L’Italia del Rimland e la sfida della Nuova Via della Seta
2 Luglio 20172017, le civiche espugnano
5 Luglio 2017Accerchiato, Assediato, Berlusconiano, Compromesso, Delegittimato, Democristiano, Filo-Destro, Giglio magico, Inciucista, Indebolito, Non-Credibile, Ossessionato, Perdente, Sconfitto, Solo e Abbandonato.
Sono sicuramente le locuzioni che ricorrono più frequentemente nei commenti, negli editoriali, nei talk, nelle discussioni al bar quando si parla del segretario di quello che ancora oggi è il partito di maggioranza relativa di questo sfortunato Paese.
Ad ognuna di quelle parole si può attaccare un commento, più o meno dotto, più o meno articolato ma sempre orientato allo stesso modo.
Possiamo star qui a discutere se abbia ancora senso misurare la capacità di stare in campo di Matteo Renzi senza voler prendere seriamente in considerazione il percorso e le politiche adottate prima come Presidente del Consiglio, con l’investitura gli è stata cucita addosso poco dopo essere stato nominato Segretario da un Congresso che usciva da un confronto delle Primarie per certi versi esaltante e coinvolgente?
O per rimanere all’oggi senza voler riconoscere che dopo la sconfitta referendaria del 4 Dicembre Renzi si è dimesso da Premier prima e da segretario subito dopo, e si è sottoposto di nuovo ad un confronto aperto in una nuova tornata delle Primarie che l’ha visto prevalere con il 70% dei consensi solo 2 mesi fa?
Con un PD che, nonostante la fuoriuscita dei transfughi della Ditta – accreditati dai sondaggi di un “magro” (per le loro aspettative) 4% – anche dopo il risultato non certo positivo delle ultime amministrative, sembra confermarsi, nei sondaggi, ancora il partito di maggioranza relativa?
E allora avanti con le discussioni infinite sul come e con chi fare alleanze, anche se siamo ancora in presenza di un paio di leggi elettorali (Camera e il redivivo Senato) che non garantiscono la governabilità ma solo la rappresentanza e quindi siamo a discutere del sesso degli angeli, con tutti i partiti o sedicenti “movimenti” che pensano più a misurarsi le dimensioni che a proporre soluzioni.
Secondo una logica tutta autoreferenziale buona solo per gli addetti ai lavori (giornalisti, notisti, commentatori e ovviamente anche politici) che non sa fare breccia nella gente che davvero vorrebbe risposte concrete sulle cose.
E allora la vera sfida per il PD e per il suo segretario, se vuole cambiare il lessico tutto negativo che oggi lo descrive, è quella di saper mettere al centro della politica una visione di futuro per questo Paese che tenga assieme valori, diritti e doveri oltre che progetti e idee per economia e sviluppo, lavoro e occupazione, ambiente e territorio, scuola e cultura, salute e sport.

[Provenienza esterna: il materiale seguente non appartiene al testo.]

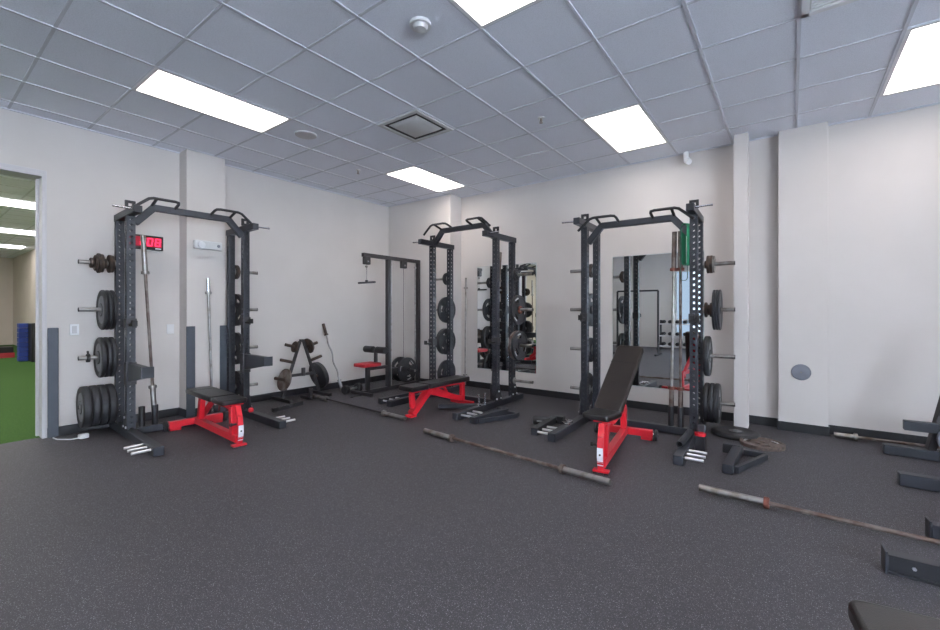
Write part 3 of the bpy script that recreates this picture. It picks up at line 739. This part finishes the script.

In un contesto di rafforzamento del ruolo dell’Europa che sia avviata verso una vera federazione di Stati.
Un partito con un programma trasversale che sappia coniugare tutele e meritocrazia, sicurezza e accoglienza, bisogni e contribuzione, pubblico e privato, locale e globale, innovazione e investimenti, lotta agli sprechi e guerra alla corruzione.
Un partito che parli molto da vicino alla gente, che sappia ascoltare e valorizzare le componenti attive e portatrici di azioni positive della società civile, rappresentate da tutte quelle persone che lo fanno per spirito di appartenenza ad un consesso civile, con l’unico obiettivo di migliorare le cose, che privilegi il merito e la competenza, che accolga le critiche costruttive, che sappia riconoscersi in un sentire comune di solidarietà politica e di visione aperta al futuro, che aborrisca il NO come costante del proprio agire quotidiano, che metta in soffitta veti e appelli ideologici buoni solo a restringere le maglie e a selezionare la fedeltà acritica.
Un partito aperto, trasversale, che sia “per molti e non per pochi”, un contenitore di idee e di programmi misurabili e realizzabili.
Che serva a recuperare consenso e adesioni, al di là della solita e sterile discussione su chi è più a sinistra, in una sinistra in crisi di rappresentanza, disastrata nel consenso elettorale, conflittuale e litigiosa – in ogni dove, in qualsiasi paese a democrazia parlamentare, che al confronto il campo di Agramente sembra un prato in fiore – in cui la linea e l’assunzione di responsabilità verso una logica di partito a vocazione maggioritaria può risultare alla lunga la pratica vincente perché rimette al centro le proprie idee, le proprie proposte, i propri ideali con chi vuole riconoscersi, rinunciando alle defatiganti mediazioni e ai compromessi senza fine.
Quei compromessi e quelle mediazioni che hanno insterilito prima il mitico Ulivo prodiano e poi l’Unione di centro sinistra.